As the debate around the appropriateness of January 26 as our ‘national day of celebration’ dies down for another year, Max Chalmers looks at the dates other Commonwealth nations reserve for their national day.
If there was anywhere you might expect to find the ever-dimming fires of the British Empire still alight it would surely be among the nations comprising the Commonwealth. From the tiny African island of Mauritius, to emerging superpower India, and across the scattered islands of the Caribbean and Pacific, colonialism has left a varied legacy.
Yet even in this sphere, where British legal and military power sought to extend vine-like over local tradition and land, Australia stands out as distinctly Anglophilic, bearing a strange mark left on no other nation.
Of the 53 countries who remain signatories to the Commonwealth Charter only one commemorates the successful invasion of its own lands with a holiday. Australia is the only nation which places the beginning of its own colonisation as the central day of national celebration.
January 26 has come and gone for another year and, despite the meta-whinging of those who see the day as one on which to turn a blind eye, the case against retaining the date of the First Fleet’s arrival as a national holiday feels like it’s growing, inching forward as its simple logic is repeated. This was the day that hundreds of years of dispossession and dislocation began for First Nations peoples. Neither genuine reconciliation nor a million classic backyard cricket catches can ever change that fact.
The selection of this anniversary for a day of mirth looks all the more grotesquely ironic when you compare the dates and stories behind similar occasions elsewhere in the lands once ruled by Britain. Nowhere in the Commonwealth will you find an equivalent.
England
In England itself Saint George’s day – not even a public holiday – recalls the death of the country’s patron saint. Needless to say there’s no holidaymaking to be had on October 14 either, the anniversary of the Battle of Hastings, generally held to be the last time England was militarily conquered. The Queen’s birthday, a makeshift national day also celebrated in a number of other Commonwealth nations, is the other major event.
New Zealand
In New Zealand the date of the signing of the Treaty of Waitangi, an agreement reached between the colonisers and Māori already inhabiting the land of the long white cloud, is marked each year on February 6. Admittedly imperfect, that treaty is a reminder of just how retrograde Australia remains, a country still unable to contemplate such an agreement with its own First Nations peoples.
Canada
Canada Day, which falls annually on July 1, also has colonial roots and falls on the day of federation, when three colonies were bound to a single nation.
America
While no longer in the Commonwealth, The United States of America’s national day is Independence Day, celebrated on July 4th. The date marks America’s independence from Britain.
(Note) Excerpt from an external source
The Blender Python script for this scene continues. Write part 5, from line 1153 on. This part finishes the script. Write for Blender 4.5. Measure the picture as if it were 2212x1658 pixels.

Yet none of these countries set the arrival – the actual physical appearance of white people – as their foundational moment. In this way Australia stands alone: what we are celebrating is day one of a racial transition, the whiting of a black continent. Australia Day, unlike any comparison, goes beyond reflections on empire, culture, tradition, or reconciliation. It’s about race.
Looking further abroad among our Commonwealth cousins a trend starts to emerge. Dates on which independence is declared, a republic formed, or a post-colonial constitution signed feature most often. Common too are holidays marking colonial massacres. In Asian and Pacific nations it’s emancipation that is celebrated, the breaking from domination.
In terms of memorialising the ferrying of prisoners to a penal colony there is some precedent admittedly, though with a rather significant twist. Both Mauritius and Guyana set days aside to remember those forced to their shores as indentured labourers, with the former also holding a public holiday on the anniversary of the abolition of slavery. A little more noble than the occupation of New South Wales, you might suggest.
Consider also the case of Rwanda, which has set aside a public holiday for remembrance and mourning to mark the Tutsi genocide of 1994. This in a nation where the group responsible for the killings, Hutus, form a massive majority to this day. Don’t mention the Myall Creek massacre on a public holiday in Australia though – you might ruin someone’s game of cricket.
It seems of all our 52 fellow Commonwealth members just one puts forward a similar case study. In South Africa a holiday drawing its origins from The Battle of Blood River – in which white Voortrekkers defeated Zulu forces – was initiated during the post-Apartheid era. In a supreme act of balancing out, however, that date also happens to be the anniversary of the founding of the African National Congress’s paramilitary wing. The holiday is now called Day of Reconciliation.
Without trying to be glib about the complex histories of nationalism, anti-colonialism, and race relations in these countries, Australia is clearly isolated when it comes to the choice of its national day.
As Arrernte woman Celeste Liddle convincingly argued earlier this week, a lot more than a change of date will be necessary to make the event one of genuine unity and solidarity.